Menem prometió la ``Revolución Productiva'', pero la entendió al revés. Al día siguiente de su asunción, adoptó el programa ultraconservador que selló la alianza con los grandes empresarios, los bancos internacionales y los dueños de la tierra y de las finanzas. Es decir, con los mismos sectores que habían pulverizado a Raúl Alfonsín. En la versión menemista del peronismo desaparecieron los versos de la marcha justicialista que prometían ``combatir al capital''. Las tres banderas que hace medio siglo dieron acta de nacimiento al peronismo --justicia social, independencia económica y soberanía política-- fueron enterradas con vergüenza por una generación de aventureros de la peor calaña.
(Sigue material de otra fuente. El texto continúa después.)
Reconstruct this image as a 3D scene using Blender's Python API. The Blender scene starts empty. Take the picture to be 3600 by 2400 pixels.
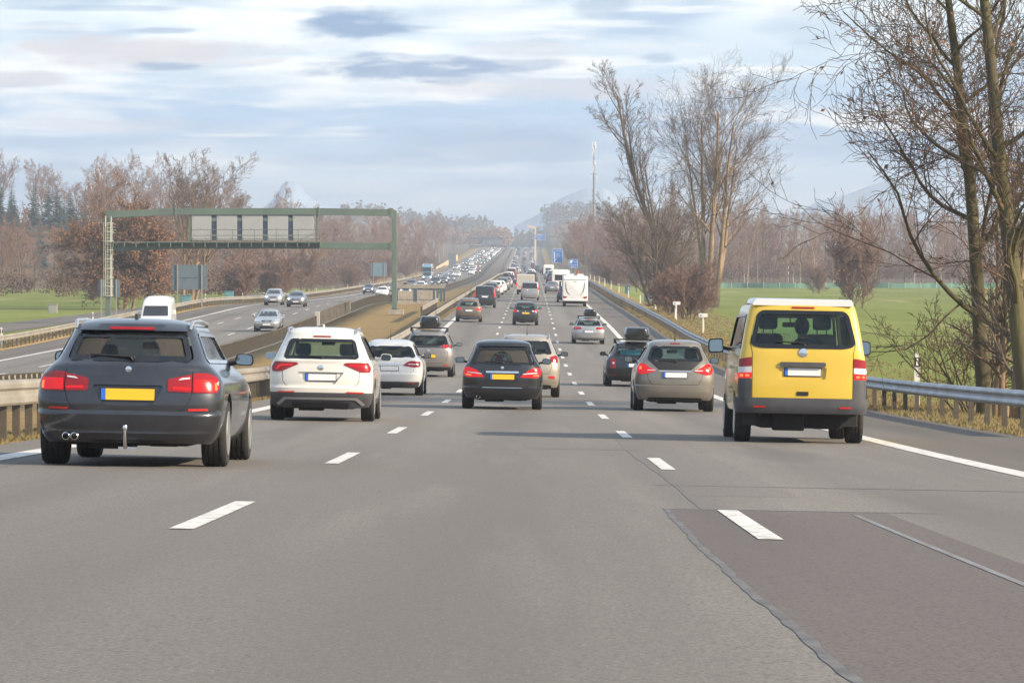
import bpy, bmesh, math, random
from mathutils import Vector, Matrix
R = math.radians
C = bpy.context.scene.collection
S = bpy.context.scene

# ------------------------------------------------------------------ camera
F = 9227.0                                   # focal length in units of a 2352 px wide picture
cam_d = bpy.data.cameras.new('camera'); cam = bpy.data.objects.new('camera', cam_d); C.objects.link(cam)
cam_d.sensor_width = 36; cam_d.lens = 36*F/2352; cam_d.clip_start = .5; cam_d.clip_end = 30000
cam.location = (0, 0, 0); cam.rotation_euler = (R(90)-math.atan(184/F), 0, 0)
S.camera = cam
def at(x, y, d): return Vector(((x-1176)*d/F, d, -(y-600)*d/F))

# ------------------------------------------------------------------ world, sun, exposure
SUN_EL, SUN_AZ = R(25), R(114)               # azimuth clockwise from the driving direction
w = bpy.data.worlds.new('World'); S.world = w; w.use_nodes = True
nt = w.node_tree; nt.nodes.clear()
def nd(t, **k):
    n = nt.nodes.new(t)
    for a, b in k.items(): setattr(n, a, b)
    return n
def mth(op, a, b=None, clamp=False):
    n = nd('ShaderNodeMath', operation=op, use_clamp=clamp)
    for i, v in enumerate((a, b)):
        if v is None: continue
        if isinstance(v, (int, float)): n.inputs[i].default_value = v
        else: nt.links.new(v, n.inputs[i])
    return n.outputs[0]
def mixc(f, a, b):
    n = nd('ShaderNodeMix', data_type='RGBA')
    for i, v in ((0, f), (6, a), (7, b)):
        if isinstance(v, (int, float)): n.inputs[i].default_value = v
        elif isinstance(v, tuple): n.inputs[i].default_value = (*v, 1)
        else: nt.links.new(v, n.inputs[i])
    return n.outputs[2]
sky = nd('ShaderNodeTexSky', sky_type='NISHITA'); sky.sun_disc = False
sky.sun_elevation = SUN_EL; sky.sun_rotation = SUN_AZ; sky.air_density = 1.0; sky.dust_density = 2.0
tc = nd('ShaderNodeTexCoord'); sep = nd('ShaderNodeSeparateXYZ'); nt.links.new(tc.outputs['Generated'], sep.inputs[0])
X_, Z_ = sep.outputs[0], sep.outputs[2]
def cloudnoise(sx, sz, off, detail=6, rough=.55, dist=.3):
    mp = nd('ShaderNodeMapping'); mp.inputs['Scale'].default_value = (sx, sx*.5, sz); mp.inputs['Location'].default_value = off
    nt.links.new(tc.outputs['Generated'], mp.inputs[0])
    n = nd('ShaderNodeTexNoise'); n.inputs['Scale'].default_value = 1; n.inputs['Detail'].default_value = detail
    n.inputs['Roughness'].default_value = rough; n.inputs['Distortion'].default_value = dist
    nt.links.new(mp.outputs[0], n.inputs[0]); return n.outputs['Fac']
def ramp(v, a, b):
    n = nd('ShaderNodeMapRange', interpolation_type='SMOOTHSTEP'); nt.links.new(v, n.inputs[0])
    n.inputs[1].default_value = a; n.inputs[2].default_value = b; return n.outputs[0]
n1 = cloudnoise(17, 100, (3.1, 0, .4)); n2 = cloudnoise(30, 210, (7.7, 2, 5.3)); n3 = cloudnoise(9, 60, (1.2, 5, 9.1), 3)
wob = cloudnoise(60, 260, (0, 0, 0), 4)
def blob(px, py, wx, wy, s=1.0):
    cx, cz = (px-1176)/F, -(py-600)/F
    dx = mth('DIVIDE', mth('SUBTRACT', X_, cx), wx/F); dz = mth('DIVIDE', mth('SUBTRACT', Z_, cz), wy/F)
    r = mth('ADD', mth('MULTIPLY', dx, dx), mth('MULTIPLY', dz, dz))
    r = mth('ADD', r, mth('MULTIPLY', mth('SUBTRACT', wob, .5), 3.2))
    return mth('MULTIPLY', ramp(r, 1.35, .1), s)
dark = None
for b in ((840, 58, 170, 36, 1), (945, 158, 250, 34, .95), (1180, 150, 150, 14, .6), (370, 75, 100, 9, .6), (385, 155, 90, 12, .8),
          (1385, 22, 70, 28, .5), (1515, 135, 45, 12, .45), (1160, 330, 320, 50, .45), (900, 370, 300, 20, .3), (1900, 60, 140, 60, .35),
          (230, 25, 230, 7, .4), (90, 70, 130, 14, .3), (1600, 300, 300, 40, .3), (2300, 120, 60, 60, .3), (1250, 300, 180, 14, .3), (150, 330, 300, 16, .25)):
    v = blob(*b); dark = v if dark is None else mth('MAXIMUM', dark, v)
pink = None
for b in ((330, 125, 330, 40, .8), (60, 185, 130, 20, .7), (1300, 205, 420, 26, .5), (1190, 115, 140, 22, .4), (300, 290, 260, 18, .35)):
    v = blob(*b); pink = v if pink is None else mth('MAXIMUM', pink, v)
zr = nd('ShaderNodeValToRGB'); nt.links.new(mth('MULTIPLY', Z_, 12.0), zr.inputs[0])
e = zr.color_ramp.elements
e[0].position = 0; e[0].color = (.72, .80, .86, 1); e[1].position = 1; e[1].color = (.34, .50, .72, 1)
for p, c in ((.12, (.68, .78, .86, 1)), (.26, (.50, .67, .86, 1)), (.45, (.39, .58, .82, 1)), (.62, (.62, .76, .88, 1)), (.80, (.84, .94, 1.0, 1))):
    k = e.new(p); k.color = c
base = zr.outputs[0]
hi = mth('MULTIPLY', ramp(n1, .46, .66), ramp(Z_, .004, .05))
lo = mth('MULTIPLY', ramp(n2, .5, .68), .45)
c1 = mixc(mth('MULTIPLY', hi, .8), base, (1.12, 1.12, 1.08))
c1 = mixc(mth('MULTIPLY', lo, ramp(Z_, .0, .02)), c1, (.80, .82, .86))
c1 = mixc(mth('MULTIPLY', ramp(n3, .46, .62), .8), c1, (.30, .47, .70))
n4 = cloudnoise(12, 150, (4.4, 1, 2.2), 5)
c1 = mixc(mth('MULTIPLY', mth('MULTIPLY', ramp(n4, .52, .66), ramp(Z_, .015, .03)), .8), c1, (1.05, 1.04, 1.02))
c1 = mixc(pink, c1, (.68, .63, .67))
c1 = mixc(dark, c1, (.20, .34, .56))
sc10 = nd('ShaderNodeVectorMath', operation='SCALE'); nt.links.new(c1, sc10.inputs[0]); sc10.inputs[3].default_value = 6.3
fin = mixc(.90, sky.outputs[0], sc10.outputs[0])
bg = nd('ShaderNodeBackground'); bg.inputs[1].default_value = .12; nt.links.new(fin, bg.inputs[0])
wo = nd('ShaderNodeOutputWorld'); nt.links.new(bg.outputs[0], wo.inputs[0])

sd = bpy.data.lights.new('sun', 'SUN'); sun = bpy.data.objects.new('sun', sd); C.objects.link(sun)
sd.energy = 5.0; sd.angle = R(.8); sd.color = (1, .83, .60)
sun.rotation_euler = Vector((math.sin(SUN_AZ)*math.cos(SUN_EL), math.cos(SUN_AZ)*math.cos(SUN_EL), math.sin(SUN_EL))).to_track_quat('Z', 'Y').to_euler()
S.view_settings.view_transform = 'Standard'; S.view_settings.look = 'None'; S.view_settings.exposure = 0.76; S.view_settings.gamma = 1
S.cycles.use_denoising = True; S.cycles.max_bounces = 6; S.cycles.transparent_max_bounces = 12
S.cycles.volume_bounces = 0; S.cycles.caustics_reflective = False; S.cycles.caustics_refractive = False

# ------------------------------------------------------------------ helpers
def tag(o, label=None, cat=None, group=None, kind=None):
    for k, v in (('label', label), ('category', cat), ('group', group), ('kind', kind)):
        if v: o[k] = v
    return o
def empty(name, loc=(0, 0, 0), rz=0):
    o = bpy.data.objects.new(name, None); C.objects.link(o); o.location = loc; o.rotation_euler = (0, 0, rz); o.empty_display_size = .1
    return o
MATS = {}
def mat(name, col, rough=.6, metal=0, coat=0, emit=0, var=0, vscale=2.0, bump=0, bscale=30, ecol=None, alt=None, spec=.5, stretch=None, coords='Object', lo=.35, hi=.65):
    if name in MATS: return MATS[name]
    m = bpy.data.materials.new(name); m.use_nodes = True; t = m.node_tree; b = t.nodes['Principled BSDF']
    b.inputs['Base Color'].default_value = (*col, 1); b.inputs['Roughness'].default_value = rough; b.inputs['Metallic'].default_value = metal
    b.inputs['Coat Weight'].default_value = coat; b.inputs['Coat Roughness'].default_value = .08; b.inputs['Specular IOR Level'].default_value = spec
    if emit: b.inputs['Emission Color'].default_value = (*(ecol or col), 1); b.inputs['Emission Strength'].default_value = emit
    if var or bump:
        tcn = t.nodes.new('ShaderNodeTexCoord'); mp = t.nodes.new('ShaderNodeMapping'); t.links.new(tcn.outputs[coords], mp.inputs[0])
        if stretch: mp.inputs['Scale'].default_value = stretch
    if var:
        n = t.nodes.new('ShaderNodeTexNoise'); n.inputs['Scale'].default_value = vscale; n.inputs['Detail'].default_value = 6; n.inputs['Roughness'].default_value = .6
        t.links.new(mp.outputs[0], n.inputs[0])
        mr = t.nodes.new('ShaderNodeMapRange'); t.links.new(n.outputs['Fac'], mr.inputs[0]); mr.inputs[1].default_value = lo; mr.inputs[2].default_value = hi
        mx = t.nodes.new('ShaderNodeMix'); mx.data_type = 'RGBA'; t.links.new(mr.outputs[0], mx.inputs[0])
        a = alt or tuple(min(1, c*(1+var)) for c in col); c0 = col if alt else tuple(c*(1-var) for c in col)
        mx.inputs[6].default_value = (*c0, 1); mx.inputs[7].default_value = (*a, 1); t.links.new(mx.outputs[2], b.inputs['Base Color'])
    if bump:
        n = t.nodes.new('ShaderNodeTexNoise'); n.inputs['Scale'].default_value = bscale; n.inputs['Detail'].default_value = 5; t.links.new(mp.outputs[0], n.inputs[0])
        bp = t.nodes.new('ShaderNodeBump'); bp.inputs['Strength'].default_value = bump; bp.inputs['Distance'].default_value = .02
        t.links.new(n.outputs['Fac'], bp.inputs['Height']); t.links.new(bp.outputs[0], b.inputs['Normal'])
    MATS[name] = m; return m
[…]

El poder fue ocupado por personajes que la dictadura militar no se hubiese atrevido a saludar. Y así fue como una sociedad autoconvencida de que hay respuesta para todo se sumergió en la implosión de la melancolía. Argentina saltó del undécimo al quinto lugar en la tabla mundial de suicidios (1991-94).
El ``doctor Nemen'' (Perón nunca pudo pronunciar bien el apellido), sedujo a todos: políticos, empresarios, militares, sindicalistas y acérrimos enemigos del peronismo. A todos menos a su suegra, la Chacha Gazal, mamá de Zulema Yoma, hermosa sunnita de Tinogasta (Catamarca), cercano a Anillaco (La Rioja), donde nació Menem.
Con un linaje que se remonta hasta Alí, primo y cuñado del mismísimo Mahoma, los lugareños recuerdan al joven Menem en la peluquería del pueblo, recortándose el fino bigote con el que hacía cosquillas a toda la que se pusiera a su alcance. Así lo tienen presente; pa-seando a caballo por la provincia, ataviado con su poncho y emulando al ``Tigre de los Llanos'', aquel Facundo Quiroga que Sarmiento tomó de modelo para renegar de los gauchos en ``Civilización y Barbarie''.
Fuentes bien informadas de la región aseguran que a mediados de los sesenta, cuando la familia Menem fue de paseo a la inolvidable Siria, Carlitos tropezó casualmente con Zulema. Y allí, las milenarias calles de Damasco iluminaron, ``a media luz los dos'', el histórico romance peronista. Pero la Chacha nunca había visto con buenos ojos la idea de entregar a Zulema en manos de ``ese mujeriego'', por lo que entre suspiró y suspiro le advertía: ``M'hija, Carlos te dará muchos años de sufrimiento y poco placer''.
Profecía cumplida. El enamoradizo cónyuge causó a Zulema múltiples dolores hasta que en una noche de febrero de 1990, entre gritos, mentadas y forcejeos, los matones de la residencia presidencial de Olivos la echaron a la calle; Zulema juró vengarse, como sólo saben hacerlo las mujeres del desierto. En los sótanos del narcopoder, el clan Yoma tomó nota cuidadosa del asunto. Impasible, el líder de los ``descamisados'' dio vuelta la página.
Se miró en el espejo por enésima vez, ajustó el moño de su corbata de seda, confirmó el brillo de sus dientes y, al sentir que estaba predestinado para representar el rol estelar en la versión rioplatense de ``El Padrino III'', se acomodó el peluquín.